Let me change the question: why is T in my code not deduced as
something like IOManip above? Shouldn't it work as per 14.8.2/3?


Martin

 

[Victor Bazarov]

[..]
Let me change the question: why is T in my code not deduced as
something like IOManip above? Shouldn't it work as per 14.8.2/3?

You supply a pointer to function. What would you expect T to be?

Have you tried changing the argument to 'T' instead of 'const T&'?

Notice that 'IOManip' is not passed by reference.

V

 

[Martin Eisenberg]

Martin Eisenberg wrote:

You supply a pointer to function. What would you expect T to be?

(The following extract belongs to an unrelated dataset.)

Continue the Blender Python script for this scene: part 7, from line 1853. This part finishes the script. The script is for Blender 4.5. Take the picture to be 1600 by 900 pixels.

Actually, I just realized that "flush" does not name a single entity
so there's no way to deduce anything at all in the context in
question. Right?


Martin

 

[Victor Bazarov]

Actually, I just realized that "flush" does not name a single entity
so there's no way to deduce anything at all in the context in
question. Right?

Probably.

'std::flush' is a template. 'flush' also is an 'std::basic_ostream'
member function. 'std::basic_ostream' declares at least three overloaded
operator << functions that take function pointers. As soon as you write
'flush' there, the compiler tries to understand which 'flush' you mean.
Most likely it finds the 'std::flush' template and tries to see if it
can figure out that template's arguments. In fact, it has to try the
same template arguments as the 'basic_ostream' has. It succeeds, AFAICT.

I am not sure my explanation makes sense. Josuttis probably has a better
one in his Standard Library book.

V